HISTORY The baked bean is a most honorable and ancient main dish of our ancestors both french and english. Although Boston seems to be credited with baked beans, I have to believe that the Acadians and French-Canadians equally enjoyed baked beans. I'd love to hear from anyone who has any history of the baked bean dish. But here is one of many recipes. This one is a typical Bean Supper recipe which makes 5-6 servings. (If anyone would like the 'Bean Supper' version of this recipe adapted to serve 36-40 people along with the instructions on how to organize a Ham and Bean supper, let me know. Rosemary and I for many years enjoyed  putting on a Ham and Bean supper for 400-500 hungry townspeople at our local parish.)

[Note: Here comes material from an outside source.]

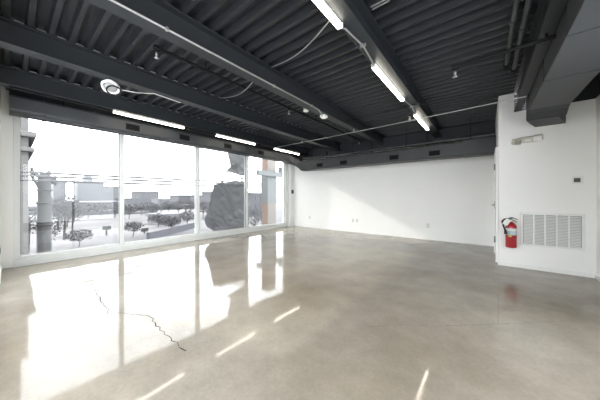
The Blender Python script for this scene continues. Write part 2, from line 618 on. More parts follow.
R = []
for yy in (0.0, 6.1):
    R.append(rsec(-5.78, yy, 2.632, (1, 0, 0), 0.18, 0.135))
MB().sweep(R).build('duct_run', M['duct'], D)
E_ = []
n = 10
p0, p1, p2 = Vector((-5.78, 6.08, 2.632)), Vector((-5.78, 6.72, 2.68)), Vector((-5.16, 6.70, 2.315))
for i in range(n + 1):
    s_ = i / n
    c = p0 * (1 - s_) ** 2 + p1 * 2 * s_ * (1 - s_) + p2 * s_ * s_
    d = (p1 - p0) * (1 - s_) + (p2 - p1) * s_
    d = Vector((d.x, d.y, 0)).normalized()
    E_.append(rsec(c.x, c.y, c.z, (d.y, -d.x, 0), 0.185 + 0.02 * s_, 0.14 + 0.03 * s_, 0.07))
MB().sweep(E_).build('duct_elbow', M['duct'], D)
MB().sweep([rsec(xx, 6.70, 2.315, (0, -1, 0), 0.20, 0.165, 0.03) for xx in (-5.17, -0.40)]).build('duct_run', M['duct'], D)
MB().sweep([rsec(xx, 6.70, 2.35, (0, -1, 0), 0.215, 0.20, 0.02) for xx in (-0.40, PX)]).build('duct_end_box', M['duct'], D)
for yy in (0.35, 0.98, 2.1, 3.2, 4.4, 5.55):
    MB().box(-5.965, -5.594, yy, yy + 0.018, 2.494, 2.77).build('seam_band', M['duct'], D)
for xx in (-4.8, -2.7, -1.5):
    MB().box(xx, xx + 0.018, 6.494, 6.90, 2.146, 2.484).build('seam_band', M['duct'], D)
def vent(a, along):
    fn = (lambda s0, s1, d0, d1, z0, z1: (-5.60 - 0.01 + d0, -5.60 + d1, a + s0, a + s1, z0, z1)) if along == 'y' else \
         (lambda s0, s1, d0, d1, z0, z1: (a + s0, a + s1, 6.50 - d1, 6.50 + 0.01 - d0, z0, z1))
    zc = 2.615 if along == 'y' else 2.275
    v = MB().box(*fn(-0.12, 0.12, 0, 0.008, zc - 0.062, zc + 0.062)).build('vent', M['black'], D, bevel=0.002)
    sl = MB()
    for q in (-0.028, 0.0, 0.028):
        sl.box(*fn(-0.10, 0.10, 0, 0.011, zc + q - 0.009, zc + q + 0.009))
    sl.build('louver_panel', M['slot'], v)
for a in (1.57, 2.61, 3.80, 5.02):
    vent(a, 'y')
for a in (-4.34, -3.45, -1.93, -0.97):
    vent(a, 'x')
for xx in (-4.3, -2.7, -1.2):
    MB().box(xx, xx + 0.02, 6.86, 6.88, 2.47, 3.0).build('hanger', M['black'], D)
for yy in (0.6, 2.4, 4.2, 5.9):
    MB().box(-5.93, -5.91, yy, yy + 0.02, 2.75, 3.0).build('hanger', M['black'], D)

B = thing('supply_duct', (0.73, 3.0, 2.55), 'large angular charcoal duct overhead meeting the white wall above the fire extinguisher', 'duct')
dx0, dx1, db, dt = 0.495, 0.895, 2.45, 2.765
tr = lambda yy, x0, x1, a, b: [Vector((x0, yy, a)), Vector((x1, yy, a)), Vector((x1, yy, b)), Vector((x0, yy, b))]
MB().sweep([tr(YN + 0.02, dx0, dx1, db, dt), tr(4.70, dx0, dx1, db, dt)]).build('duct_run', M['duct'], B, bevel=0.004)
MB().sweep([tr(4.70, dx0 - 0.004, dx1 + 0.004, db - 0.004, dt), tr(4.78, dx0 - 0.004, dx1 + 0.004, db - 0.02, dt), tr(4.92, dx0 - 0.004, dx1 + 0.01, 2.365, dt)]).build('duct_elbow', M['duct'], B, bevel=0.003)
MB().sweep([tr(4.92, dx0, 0.83, 2.358, dt - 0.02), tr(5.15, 0.56, 0.90, 2.352, dt - 0.02), tr(PY, 0.645, 0.985, 2.348, 2.65)]).build('duct_boot', M['duct'], B, bevel=0.003)
for yy in (0.95, 1.35, 1.95, 2.7, 3.6):
    MB().box(dx0 - 0.005, dx1 + 0.005, yy, yy + 0.012, db - 0.006, dt + 0.004).build('seam_band', M['duct'], B)
for yy in (1.5, 3.1, 4.4):
    for xx in (dx0 + 0.06, dx1 - 0.02):
        MB().box(xx, xx + 0.02, yy, yy + 0.02, dt - 0.01, 3.0).build('hanger', M['black'], B)

# ------------------------------------------------------------------ strip lamps under two beams
def strip_lamp(x, y0, y1, label, group):
    zt = ZB
    L_ = thing('strip_lamp', (x, (y0 + y1) / 2, zt), label, 'light', group)
    MB().box(x - 0.022, x + 0.022, y0, y1, zt - 0.018, zt).build('housing', M['lampbody'], L_, bevel=0.002)
    MB().rbox(x - 0.025, x + 0.025, y0 + 0.012, y1 - 0.012, zt - 0.046, zt - 0.0185, 0.009).build('diffuser', M['lampdiff'], L_)
    for a in (y0, y1 - 0.012):
        MB().rbox(x - 0.027, x + 0.027, a, a + 0.012, zt - 0.048, zt - 0.001, 0.004).build('end_cap', M['lampbody'], L_)
    return L_


ref = strip_lamp(-5.19, 1.15, 2.41, 'lit strip lamp over the two leftmost window panes, longest looking of its row', 'strip lamps along the window side')
copy_thing(ref, (0, 2.02, 0), 'lit strip lamp above the third window pane, middle one of the window row')
copy_thing(ref, (0, 4.04, 0), 'lit strip lamp nearest the back corner in the row above the windows')
rr_ = 'strip lamps on the beam in mid room'
ref2 = strip_lamp(-1.012, 0.62, 1.85, 'bright strip lamp at the top edge of the view, nearest overhead', rr_)
copy_thing(ref2, (0, 2.01, 0), 'bright strip lamp in the middle of the mid-room beam, above the crossing conduit')
copy_thing(ref2, (0, 4.03, 0), 'bright strip lamp at the far end of the mid-room beam, by the back wall')
def mount(name, label, cat, loc, group=None):
    return thing(name, loc, label, cat, group)


# wiring channels between lamps
for (ya, yb, lab) in ((0.0, 1.15, 'thin black wiring channel left of the first window lamp'), (2.41, 3.17, 'thin black wiring channel between the first and second window lamps'),
                      (4.43, 5.19, 'thin black wiring channel between the second and third window lamps'), (6.45, 6.94, 'thin black wiring channel past the last window lamp in the corner')):
    tag(MB().box(-5.215, -5.165, ya + 0.002, yb - 0.002, ZB - 0.03, ZB).build('wiring_channel', M['black'], bevel=0.002), lab, 'channel', 'wiring channels of the window lamps')
for (ya, yb, lab) in ((1.85, 2.63, 'thin pale conduit joining the nearest and middle mid-room lamps'), (3.86, 4.65, 'thin pale conduit joining the middle and far mid-room lamps')):
    o = MB().tube([(-1.012, ya + 0.002, ZB - 0.03), (-1.0, ya + 0.06, ZB - 0.012), (-0.97, (ya + yb) / 2, ZB - 0.012), (-1.0, yb - 0.06, ZB - 0.012), (-1.012, yb - 0.002, ZB - 0.03)], 0.010).build('lamp_conduit', M['galv'])
    tag(o, lab, 'conduit', 'conduits between mid-room lamps')
    MB().box(-1.0, -0.94, (ya + yb) / 2 - 0.012, (ya + yb) / 2 + 0.012, ZB - 0.024, ZB).build('clip', M['galv'], o)

# ------------------------------------------------------------------ conduits and cables
c = MB()
pts = []
for i in range(15):
    s_ = i / 14
    p = Vector((-5.15, 5.15, 2.735)).lerp(Vector((0.47, 4.66, 2.654)), s_)
    pts.append(p + Vector((0, 0, -0.015 * math.sin(math.pi * s_))))
o = tag(c.tube(pts, 0.010).build('cross_conduit', M['galv']), 'long thin silver conduit crossing the whole ceiling below the beams', 'conduit')
for s_ in (0.24, 0.50, 0.75):
    p = pts[int(s_ * 14)]
    MB().box(p.x - 0.012, p.x + 0.012, p.y - 0.014, p.y + 0.014, p.z - 0.013, 2.75).build('clip', M['galv'], o)

o = MB().tube([(-2.302, YN + 0.01, ZB + 0.002), (-2.302, 1.5, ZB + 0.002), (-2.302, 3.25, ZB + 0.002), (-2.305, 3.42, ZB - 0.004), (-2.35, 3.58, ZB - 0.020), (-2.39, 3.66, ZB - 0.03)], 0.011).build('beam_conduit', M['galv'])
tag(o, 'silver conduit clipped along the edge of the middle beam, ending at a white box', 'conduit')
for yy in (0.9, 2.3, 3.2):
    MB().box(-2.316, -2.286, yy, yy + 0.02, ZB - 0.012, ZB + 0.018).build('clip', M['galv'], o)
bx = thing('junction_box', (-2.39, 3.72, ZB - 0.045), 'small flat white box under the middle beam where the silver conduit ends', 'box')
MB().rbox(-2.44, -2.34, 3.66, 3.78, ZB - 0.045, ZB - 0.001, 0.008).build('body', M['white'], bx)
MB().lathe([(0.045, 0), (0.05, 0.008), (0.03, 0.016)], (-2.39, 3.72, ZB - 0.061), n=16).build('cover', M['white'], bx)

def bez(a, b, sag, n=16):
    a, b = Vector(a), Vector(b)
    return [a.lerp(b, i / n) + Vector(sag) * math.sin(math.pi * i / n) for i in range(n + 1)]


o = MB().tube(bez((-1.02, 1.72, 2.735), at_z(272, 67, 2.985), (0, 0.06, -0.03)), 0.007).build('lamp_cable', M['galv'])
tag(o, 'pale flexible cable curving from the nearest overhead lamp to the dark deck', 'cable')
o = MB().tube(bez((-2.48, 2.07, 2.765), at_z(223, 98, 2.985), (0, 0.06, -0.03)), 0.006).build('branch_cable', M['galv'])
tag(o, 'pale flexible cable curving from the middle beam conduit towards the window side', 'cable')
a, b = at_z(371, 7, 2.98), at_z(388, -2, 2.98)
o = MB().tube([a, b], 0.008).tube([a + Vector((0, 0.035, 0)), b + Vector((0, 0.035, 0))], 0.008).build('twin_conduit', M['hinge'])
tag(o, 'short pair of thin grey conduits on the deck at the top of the view', 'conduit')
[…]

  • 1 lb white pea beans or yellow eye
  • 1/2 lb salt port
  • 1 medium onion
  • 1 teaspoon salt
  • 1 teaspoon dry mustard
  • 6 tablespoons brown sugar, light or dark
  • 6 tablespoons molasses (preferably Grandmother's brand)
  • 1/4 cup of syrup such as Log Cabin or Vermont maid
  • Soak the beans in cold water covered about six inches, either during the entire day or overnight.
  • When ready to bake, put peeled onions and pork that has been cut up in small pieces in the bottom of the pot. (Note: Casserole dishes, bean pots or even aluminum pans may be used. After beans are cooked, you may not store them in aluminum pans.)
  • Drain with clean water and boil the beans with 1/4 teaspoon of baking soda per pound for approximately ten (10) minutes. While beans are boiling, there will be a foam which accumulates on top. Just skim off the foam with a large spoon and discard. Drain and put beans over pork and onions.
  • Put all the other ingredients in a bowl. Mix and add about one quart of boiling water. Mix well and pour over beans. Add enough boiling water to cover beans 1/2".
  • Cover dish with lid or foil sealing edges well. Bake at 250 degrees for approximately 7 hours. (You may bake at a higher 300 degree temperature for 6 hours.)
  • While baking, check every two hours to make sure that the level of the liquid is not below 1/2" from the top of the beans. If not, add more boiling water to bring the liquid level to the top. Do not add more liquid for the final two hours of cooking.